Вполне понятно воинствующее неприятие публикой чеховских пьес. Она не хотела видеть такого беспощадно обнаженного изображения жизни. М. Горький имел полное основание написать Чехову: «Ваш «Дядя Ваня» — это совершенно новый вид драматического искусства, молот, которым Вы бьете по пустым башкам публики...»
А публика, отталкивая откровенную разоблачитель-ность чеховских пьес, как в свое время и пьес Островского, отдыхала на слепленных ремесленниками от литературы пьесах с мало-мальски подходящими ролями для бенефиса того или иного актера, год от года развращавших ее вкус. «Реакция обезличивала театр цензурами всех форм и видов, мещанство принижало его пошлостью своих вкусов. Грибоедов, Гоголь, Островский тонули в тучах их quasi последователей... Быт и серые будни грозили завоевать всю сцену. Тусклые ноябрьские сумерки висели над русским театром»,— писал А. И. Сумбатов-Южин. Театр все больше отдалялся от подлинной литературы, томились в ожидании живых человеческих характеров и диалогов замечательные актеры.
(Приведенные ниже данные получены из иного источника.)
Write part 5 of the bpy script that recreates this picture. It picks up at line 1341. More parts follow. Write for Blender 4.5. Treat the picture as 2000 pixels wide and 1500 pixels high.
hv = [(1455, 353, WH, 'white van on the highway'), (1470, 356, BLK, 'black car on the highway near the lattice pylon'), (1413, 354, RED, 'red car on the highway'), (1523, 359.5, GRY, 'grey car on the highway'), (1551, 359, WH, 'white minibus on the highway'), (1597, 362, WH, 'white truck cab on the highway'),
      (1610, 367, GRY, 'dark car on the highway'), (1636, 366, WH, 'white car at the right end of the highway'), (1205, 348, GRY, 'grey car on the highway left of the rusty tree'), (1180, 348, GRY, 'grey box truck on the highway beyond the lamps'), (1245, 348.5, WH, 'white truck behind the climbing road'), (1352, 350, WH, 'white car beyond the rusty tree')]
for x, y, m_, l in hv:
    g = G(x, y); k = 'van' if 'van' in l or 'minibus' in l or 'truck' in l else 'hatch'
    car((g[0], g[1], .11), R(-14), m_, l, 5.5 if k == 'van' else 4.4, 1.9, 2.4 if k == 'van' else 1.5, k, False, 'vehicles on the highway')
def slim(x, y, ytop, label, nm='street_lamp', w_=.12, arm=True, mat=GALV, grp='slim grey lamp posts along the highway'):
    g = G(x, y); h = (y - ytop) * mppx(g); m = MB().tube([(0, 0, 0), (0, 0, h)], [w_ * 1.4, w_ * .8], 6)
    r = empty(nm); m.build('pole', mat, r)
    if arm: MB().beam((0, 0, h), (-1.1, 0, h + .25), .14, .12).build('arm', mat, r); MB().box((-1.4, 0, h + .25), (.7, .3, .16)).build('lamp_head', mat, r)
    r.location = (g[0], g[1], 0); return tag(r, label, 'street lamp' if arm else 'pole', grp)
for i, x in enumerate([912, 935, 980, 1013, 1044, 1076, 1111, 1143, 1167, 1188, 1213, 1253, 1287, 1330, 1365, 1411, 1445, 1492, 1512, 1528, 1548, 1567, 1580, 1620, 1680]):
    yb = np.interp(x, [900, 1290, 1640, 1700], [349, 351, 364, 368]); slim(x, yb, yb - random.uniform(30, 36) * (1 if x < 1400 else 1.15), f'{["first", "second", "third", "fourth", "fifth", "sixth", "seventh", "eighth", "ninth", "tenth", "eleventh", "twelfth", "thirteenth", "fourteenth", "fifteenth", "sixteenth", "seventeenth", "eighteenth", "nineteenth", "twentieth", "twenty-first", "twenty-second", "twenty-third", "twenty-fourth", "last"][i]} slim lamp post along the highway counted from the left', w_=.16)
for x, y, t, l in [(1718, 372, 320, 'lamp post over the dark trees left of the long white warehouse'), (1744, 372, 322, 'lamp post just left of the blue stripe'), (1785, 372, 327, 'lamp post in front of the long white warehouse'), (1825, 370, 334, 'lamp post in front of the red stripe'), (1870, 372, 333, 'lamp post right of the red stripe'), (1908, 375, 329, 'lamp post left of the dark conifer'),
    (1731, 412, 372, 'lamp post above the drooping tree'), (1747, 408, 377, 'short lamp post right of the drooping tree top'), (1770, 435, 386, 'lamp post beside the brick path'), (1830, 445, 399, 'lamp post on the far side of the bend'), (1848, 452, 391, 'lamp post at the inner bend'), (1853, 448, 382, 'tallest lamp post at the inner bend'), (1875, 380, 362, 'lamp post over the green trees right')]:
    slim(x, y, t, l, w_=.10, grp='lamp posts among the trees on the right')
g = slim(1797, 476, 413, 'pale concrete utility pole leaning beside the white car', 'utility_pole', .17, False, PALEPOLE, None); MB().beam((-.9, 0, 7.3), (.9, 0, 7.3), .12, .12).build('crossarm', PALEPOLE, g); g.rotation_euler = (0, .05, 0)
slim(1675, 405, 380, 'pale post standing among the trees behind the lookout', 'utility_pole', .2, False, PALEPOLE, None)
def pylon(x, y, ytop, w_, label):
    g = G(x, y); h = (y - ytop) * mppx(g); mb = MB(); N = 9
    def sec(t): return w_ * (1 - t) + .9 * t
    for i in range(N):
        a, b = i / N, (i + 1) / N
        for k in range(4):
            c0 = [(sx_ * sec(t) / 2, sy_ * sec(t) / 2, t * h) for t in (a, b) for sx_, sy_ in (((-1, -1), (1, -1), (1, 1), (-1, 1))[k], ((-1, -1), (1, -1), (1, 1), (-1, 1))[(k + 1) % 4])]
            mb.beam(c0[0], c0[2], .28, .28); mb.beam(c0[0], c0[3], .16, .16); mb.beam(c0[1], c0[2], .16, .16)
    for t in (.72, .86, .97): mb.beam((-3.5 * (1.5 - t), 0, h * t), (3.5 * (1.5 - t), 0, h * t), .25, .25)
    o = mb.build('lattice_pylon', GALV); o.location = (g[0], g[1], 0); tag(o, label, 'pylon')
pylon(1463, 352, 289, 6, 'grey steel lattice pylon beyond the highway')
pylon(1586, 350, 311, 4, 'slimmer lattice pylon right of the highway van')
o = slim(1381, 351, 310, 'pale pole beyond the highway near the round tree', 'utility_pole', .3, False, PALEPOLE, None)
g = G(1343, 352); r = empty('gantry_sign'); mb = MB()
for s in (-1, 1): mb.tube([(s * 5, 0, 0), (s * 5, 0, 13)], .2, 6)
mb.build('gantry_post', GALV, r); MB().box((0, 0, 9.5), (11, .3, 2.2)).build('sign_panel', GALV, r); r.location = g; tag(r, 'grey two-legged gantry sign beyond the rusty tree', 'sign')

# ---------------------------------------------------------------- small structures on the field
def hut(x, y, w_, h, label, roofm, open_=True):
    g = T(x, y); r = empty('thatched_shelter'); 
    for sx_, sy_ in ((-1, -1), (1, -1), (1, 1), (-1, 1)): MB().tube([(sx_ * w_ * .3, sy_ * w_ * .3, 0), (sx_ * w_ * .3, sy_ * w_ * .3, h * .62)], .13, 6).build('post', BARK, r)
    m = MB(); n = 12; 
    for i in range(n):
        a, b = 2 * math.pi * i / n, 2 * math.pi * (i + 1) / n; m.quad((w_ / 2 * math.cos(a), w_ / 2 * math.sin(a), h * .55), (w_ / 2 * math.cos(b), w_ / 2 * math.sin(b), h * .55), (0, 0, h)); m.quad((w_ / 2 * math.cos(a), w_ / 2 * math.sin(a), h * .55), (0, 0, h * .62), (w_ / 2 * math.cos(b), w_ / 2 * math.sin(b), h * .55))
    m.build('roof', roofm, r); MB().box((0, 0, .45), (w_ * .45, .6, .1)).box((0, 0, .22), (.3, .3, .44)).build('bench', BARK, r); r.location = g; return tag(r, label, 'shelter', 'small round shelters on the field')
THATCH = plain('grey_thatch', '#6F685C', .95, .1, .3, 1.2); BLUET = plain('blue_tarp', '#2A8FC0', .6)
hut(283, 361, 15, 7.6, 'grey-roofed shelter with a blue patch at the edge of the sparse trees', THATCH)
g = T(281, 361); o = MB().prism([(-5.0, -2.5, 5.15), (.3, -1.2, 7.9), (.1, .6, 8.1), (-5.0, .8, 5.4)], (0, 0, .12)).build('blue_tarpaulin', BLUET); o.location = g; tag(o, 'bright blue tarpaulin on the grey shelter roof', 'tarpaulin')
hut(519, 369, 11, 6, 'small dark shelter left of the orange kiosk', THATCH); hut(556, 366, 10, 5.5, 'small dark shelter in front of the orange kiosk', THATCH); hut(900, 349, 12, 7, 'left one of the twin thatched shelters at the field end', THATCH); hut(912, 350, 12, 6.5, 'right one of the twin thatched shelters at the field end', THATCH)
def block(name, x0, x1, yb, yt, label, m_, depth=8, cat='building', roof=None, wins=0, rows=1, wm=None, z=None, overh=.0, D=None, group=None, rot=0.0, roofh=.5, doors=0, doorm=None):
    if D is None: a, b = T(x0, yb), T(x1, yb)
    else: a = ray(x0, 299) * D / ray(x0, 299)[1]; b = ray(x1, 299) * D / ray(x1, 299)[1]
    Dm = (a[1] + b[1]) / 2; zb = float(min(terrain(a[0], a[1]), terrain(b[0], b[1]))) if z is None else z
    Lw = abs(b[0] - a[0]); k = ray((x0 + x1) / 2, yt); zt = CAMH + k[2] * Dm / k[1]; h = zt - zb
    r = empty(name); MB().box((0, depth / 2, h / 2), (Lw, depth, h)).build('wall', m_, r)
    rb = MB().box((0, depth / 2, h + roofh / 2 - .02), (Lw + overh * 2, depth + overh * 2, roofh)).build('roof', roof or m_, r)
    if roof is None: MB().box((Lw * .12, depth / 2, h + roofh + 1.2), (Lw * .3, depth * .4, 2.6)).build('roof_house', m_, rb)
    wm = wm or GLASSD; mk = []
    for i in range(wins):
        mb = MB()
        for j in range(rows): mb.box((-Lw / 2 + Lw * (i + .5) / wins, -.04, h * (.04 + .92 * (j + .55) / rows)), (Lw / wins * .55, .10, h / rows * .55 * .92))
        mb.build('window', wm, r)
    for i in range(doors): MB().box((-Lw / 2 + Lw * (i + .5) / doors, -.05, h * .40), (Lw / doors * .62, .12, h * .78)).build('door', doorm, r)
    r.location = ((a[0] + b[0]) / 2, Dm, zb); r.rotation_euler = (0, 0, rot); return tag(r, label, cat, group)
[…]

Поразительная общность взглядов на пути развития театра, которая обнаружилась у Чехова и создателей МХТ, поразительная тем более, что со Станиславским до 1898 года Чехов встречался всего несколько раз, а с Немировичем-Данченко хоть и был более знаком, но все же не состоял в близкой дружбе, дала Чехову возможность сказать: «...я благодарю небо, что, плывя по житейскому морю, я, наконец, попал на такой чудесный остров, как Художественный театр». Вокруг нового театра формировалась и новая зрительская аудитория, которая была так необходима Чехову и которой, с другой стороны, так необходимы были его пьесы. Но на воспитание публики требовалось время, поэтому такой радостной была триумфальная премьера «Чайки» в Художественном театре 17 декабря 1898 года.